◆ Source records

------------

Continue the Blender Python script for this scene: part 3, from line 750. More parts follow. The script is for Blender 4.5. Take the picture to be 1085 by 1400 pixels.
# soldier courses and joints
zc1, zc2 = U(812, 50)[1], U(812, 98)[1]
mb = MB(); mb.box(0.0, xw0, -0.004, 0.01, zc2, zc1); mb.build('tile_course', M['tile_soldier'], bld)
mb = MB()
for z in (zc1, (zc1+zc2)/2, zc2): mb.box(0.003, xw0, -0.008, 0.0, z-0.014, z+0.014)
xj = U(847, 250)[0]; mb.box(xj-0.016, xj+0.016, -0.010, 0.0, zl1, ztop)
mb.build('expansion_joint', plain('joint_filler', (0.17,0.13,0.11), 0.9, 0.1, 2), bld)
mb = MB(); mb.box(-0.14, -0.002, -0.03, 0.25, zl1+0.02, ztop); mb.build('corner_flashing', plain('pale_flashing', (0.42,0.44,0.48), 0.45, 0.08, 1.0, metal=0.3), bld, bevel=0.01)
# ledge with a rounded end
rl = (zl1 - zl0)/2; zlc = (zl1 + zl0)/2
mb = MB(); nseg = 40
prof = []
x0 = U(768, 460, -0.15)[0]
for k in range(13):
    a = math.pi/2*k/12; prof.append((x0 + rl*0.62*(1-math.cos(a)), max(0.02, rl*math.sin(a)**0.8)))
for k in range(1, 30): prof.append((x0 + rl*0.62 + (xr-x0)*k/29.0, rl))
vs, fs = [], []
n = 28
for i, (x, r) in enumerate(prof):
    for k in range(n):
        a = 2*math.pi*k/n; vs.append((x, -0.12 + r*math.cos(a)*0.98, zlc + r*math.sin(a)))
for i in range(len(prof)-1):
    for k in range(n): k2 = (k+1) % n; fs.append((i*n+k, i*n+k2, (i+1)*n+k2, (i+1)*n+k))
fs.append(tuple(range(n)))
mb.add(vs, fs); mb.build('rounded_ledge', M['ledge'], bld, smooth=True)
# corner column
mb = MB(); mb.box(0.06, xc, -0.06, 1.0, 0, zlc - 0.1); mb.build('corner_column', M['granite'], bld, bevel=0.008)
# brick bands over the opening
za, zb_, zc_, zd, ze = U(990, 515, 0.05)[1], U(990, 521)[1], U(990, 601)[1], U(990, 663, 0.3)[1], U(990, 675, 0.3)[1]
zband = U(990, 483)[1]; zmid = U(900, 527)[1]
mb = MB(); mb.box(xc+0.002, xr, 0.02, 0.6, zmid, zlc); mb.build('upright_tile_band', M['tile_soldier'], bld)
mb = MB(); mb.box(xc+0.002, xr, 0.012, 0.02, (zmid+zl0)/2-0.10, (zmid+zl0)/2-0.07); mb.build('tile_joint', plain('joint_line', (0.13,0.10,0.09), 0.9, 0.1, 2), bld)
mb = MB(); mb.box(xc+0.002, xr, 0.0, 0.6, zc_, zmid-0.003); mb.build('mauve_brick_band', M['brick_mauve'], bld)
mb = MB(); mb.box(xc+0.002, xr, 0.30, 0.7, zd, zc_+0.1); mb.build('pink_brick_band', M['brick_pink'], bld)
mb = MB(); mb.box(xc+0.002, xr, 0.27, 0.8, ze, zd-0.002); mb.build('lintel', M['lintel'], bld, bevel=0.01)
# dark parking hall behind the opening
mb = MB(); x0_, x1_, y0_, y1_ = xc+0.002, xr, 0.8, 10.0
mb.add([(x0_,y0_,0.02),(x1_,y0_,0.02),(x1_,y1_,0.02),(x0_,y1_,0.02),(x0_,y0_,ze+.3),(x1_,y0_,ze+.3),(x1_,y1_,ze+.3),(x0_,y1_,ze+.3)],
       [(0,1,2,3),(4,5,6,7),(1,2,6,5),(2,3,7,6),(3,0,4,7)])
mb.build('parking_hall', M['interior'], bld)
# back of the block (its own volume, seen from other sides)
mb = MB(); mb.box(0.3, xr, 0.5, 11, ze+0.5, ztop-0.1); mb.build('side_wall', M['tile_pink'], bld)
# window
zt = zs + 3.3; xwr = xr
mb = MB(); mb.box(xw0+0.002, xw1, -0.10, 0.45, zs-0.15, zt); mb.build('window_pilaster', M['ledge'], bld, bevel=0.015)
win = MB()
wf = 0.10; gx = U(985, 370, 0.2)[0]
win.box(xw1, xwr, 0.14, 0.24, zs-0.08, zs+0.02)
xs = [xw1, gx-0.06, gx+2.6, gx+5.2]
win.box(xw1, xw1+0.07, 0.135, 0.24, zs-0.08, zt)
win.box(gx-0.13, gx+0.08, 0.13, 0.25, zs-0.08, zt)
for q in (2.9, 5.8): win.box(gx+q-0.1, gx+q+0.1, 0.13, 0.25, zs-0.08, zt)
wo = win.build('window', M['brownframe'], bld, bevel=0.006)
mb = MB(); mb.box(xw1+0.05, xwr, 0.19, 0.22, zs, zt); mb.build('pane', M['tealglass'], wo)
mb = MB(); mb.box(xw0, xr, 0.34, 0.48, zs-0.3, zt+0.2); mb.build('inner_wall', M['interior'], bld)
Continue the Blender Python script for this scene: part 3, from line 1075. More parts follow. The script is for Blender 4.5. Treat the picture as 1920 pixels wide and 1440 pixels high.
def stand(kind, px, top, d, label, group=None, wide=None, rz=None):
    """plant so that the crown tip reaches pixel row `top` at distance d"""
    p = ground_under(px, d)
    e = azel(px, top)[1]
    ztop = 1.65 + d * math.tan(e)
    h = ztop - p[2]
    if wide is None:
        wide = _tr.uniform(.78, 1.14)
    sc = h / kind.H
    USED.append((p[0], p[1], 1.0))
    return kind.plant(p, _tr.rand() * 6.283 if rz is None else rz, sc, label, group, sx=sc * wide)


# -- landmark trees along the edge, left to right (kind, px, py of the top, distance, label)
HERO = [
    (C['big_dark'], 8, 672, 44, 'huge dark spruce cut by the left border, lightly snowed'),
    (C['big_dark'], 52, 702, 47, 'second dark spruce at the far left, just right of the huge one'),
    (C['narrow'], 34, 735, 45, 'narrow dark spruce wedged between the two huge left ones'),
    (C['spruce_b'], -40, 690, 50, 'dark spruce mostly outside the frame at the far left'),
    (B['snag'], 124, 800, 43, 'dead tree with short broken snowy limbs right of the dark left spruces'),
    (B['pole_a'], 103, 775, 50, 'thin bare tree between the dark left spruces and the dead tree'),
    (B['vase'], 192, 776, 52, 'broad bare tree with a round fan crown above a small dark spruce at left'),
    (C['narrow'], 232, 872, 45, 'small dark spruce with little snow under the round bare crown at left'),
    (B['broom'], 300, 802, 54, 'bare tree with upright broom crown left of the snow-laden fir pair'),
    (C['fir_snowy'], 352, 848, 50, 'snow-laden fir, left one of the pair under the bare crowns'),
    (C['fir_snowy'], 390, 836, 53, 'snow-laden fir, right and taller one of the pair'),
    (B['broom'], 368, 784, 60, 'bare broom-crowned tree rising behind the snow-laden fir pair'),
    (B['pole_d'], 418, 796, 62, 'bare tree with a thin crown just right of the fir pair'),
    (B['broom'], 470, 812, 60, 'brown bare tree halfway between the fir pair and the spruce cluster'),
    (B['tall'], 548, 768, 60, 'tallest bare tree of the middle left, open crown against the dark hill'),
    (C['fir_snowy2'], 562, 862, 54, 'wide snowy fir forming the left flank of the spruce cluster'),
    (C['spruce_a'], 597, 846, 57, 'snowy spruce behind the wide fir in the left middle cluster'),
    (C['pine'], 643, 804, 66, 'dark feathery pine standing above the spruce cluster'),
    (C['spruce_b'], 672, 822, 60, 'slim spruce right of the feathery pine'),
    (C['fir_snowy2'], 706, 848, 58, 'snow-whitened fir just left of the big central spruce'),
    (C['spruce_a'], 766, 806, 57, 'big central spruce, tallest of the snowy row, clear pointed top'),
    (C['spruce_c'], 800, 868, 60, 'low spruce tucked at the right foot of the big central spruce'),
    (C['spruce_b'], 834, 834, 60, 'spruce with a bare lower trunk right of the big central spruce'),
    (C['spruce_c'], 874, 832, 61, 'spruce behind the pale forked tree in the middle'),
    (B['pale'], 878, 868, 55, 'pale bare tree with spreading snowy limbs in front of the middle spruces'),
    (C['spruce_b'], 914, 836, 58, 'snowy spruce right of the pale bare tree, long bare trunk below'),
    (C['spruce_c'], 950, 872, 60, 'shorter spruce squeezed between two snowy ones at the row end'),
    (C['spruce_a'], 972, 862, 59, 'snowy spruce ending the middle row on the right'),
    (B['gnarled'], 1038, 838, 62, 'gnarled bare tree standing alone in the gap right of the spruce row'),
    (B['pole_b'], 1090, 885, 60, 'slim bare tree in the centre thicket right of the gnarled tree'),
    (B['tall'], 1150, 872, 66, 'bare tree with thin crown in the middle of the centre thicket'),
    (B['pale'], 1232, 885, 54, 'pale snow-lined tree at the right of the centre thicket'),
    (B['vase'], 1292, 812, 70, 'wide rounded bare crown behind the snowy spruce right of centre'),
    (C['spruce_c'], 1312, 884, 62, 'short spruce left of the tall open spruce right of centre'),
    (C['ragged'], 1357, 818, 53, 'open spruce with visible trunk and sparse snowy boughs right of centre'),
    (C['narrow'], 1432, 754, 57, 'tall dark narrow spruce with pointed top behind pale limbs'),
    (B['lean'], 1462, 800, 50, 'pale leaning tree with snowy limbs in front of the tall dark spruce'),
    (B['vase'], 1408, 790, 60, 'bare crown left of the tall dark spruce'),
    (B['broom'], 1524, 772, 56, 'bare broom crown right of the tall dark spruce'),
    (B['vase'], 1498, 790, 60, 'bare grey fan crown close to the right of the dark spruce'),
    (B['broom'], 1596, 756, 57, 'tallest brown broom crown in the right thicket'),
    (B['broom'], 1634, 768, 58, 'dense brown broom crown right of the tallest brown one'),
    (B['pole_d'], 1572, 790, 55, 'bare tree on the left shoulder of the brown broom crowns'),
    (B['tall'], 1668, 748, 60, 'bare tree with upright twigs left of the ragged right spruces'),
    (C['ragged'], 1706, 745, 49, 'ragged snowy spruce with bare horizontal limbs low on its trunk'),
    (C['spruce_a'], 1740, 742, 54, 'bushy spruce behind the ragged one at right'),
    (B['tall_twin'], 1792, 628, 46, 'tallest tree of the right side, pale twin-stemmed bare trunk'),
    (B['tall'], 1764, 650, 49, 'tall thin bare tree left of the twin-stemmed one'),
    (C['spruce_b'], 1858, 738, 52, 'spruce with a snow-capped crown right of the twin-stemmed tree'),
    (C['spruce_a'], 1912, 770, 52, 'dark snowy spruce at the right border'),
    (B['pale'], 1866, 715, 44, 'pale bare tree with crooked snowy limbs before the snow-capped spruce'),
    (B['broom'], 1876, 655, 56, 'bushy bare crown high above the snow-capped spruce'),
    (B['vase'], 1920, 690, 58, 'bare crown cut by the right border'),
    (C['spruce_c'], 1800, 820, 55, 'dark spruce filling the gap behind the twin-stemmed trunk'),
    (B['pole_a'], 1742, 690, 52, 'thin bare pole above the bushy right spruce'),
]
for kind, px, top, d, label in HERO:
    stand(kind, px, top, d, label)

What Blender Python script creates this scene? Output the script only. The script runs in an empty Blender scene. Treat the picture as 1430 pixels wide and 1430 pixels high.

------------

◆ Exercise details
Where a line holds "More", copy that line.

◆ Full output
Continue the Blender Python script for this scene: part 3, from line 750. More parts follow. The script is for Blender 4.5. Take the picture to be 1085 by 1400 pixels.
Continue the Blender Python script for this scene: part 3, from line 1075. More parts follow. The script is for Blender 4.5. Treat the picture as 1920 pixels wide and 1440 pixels high.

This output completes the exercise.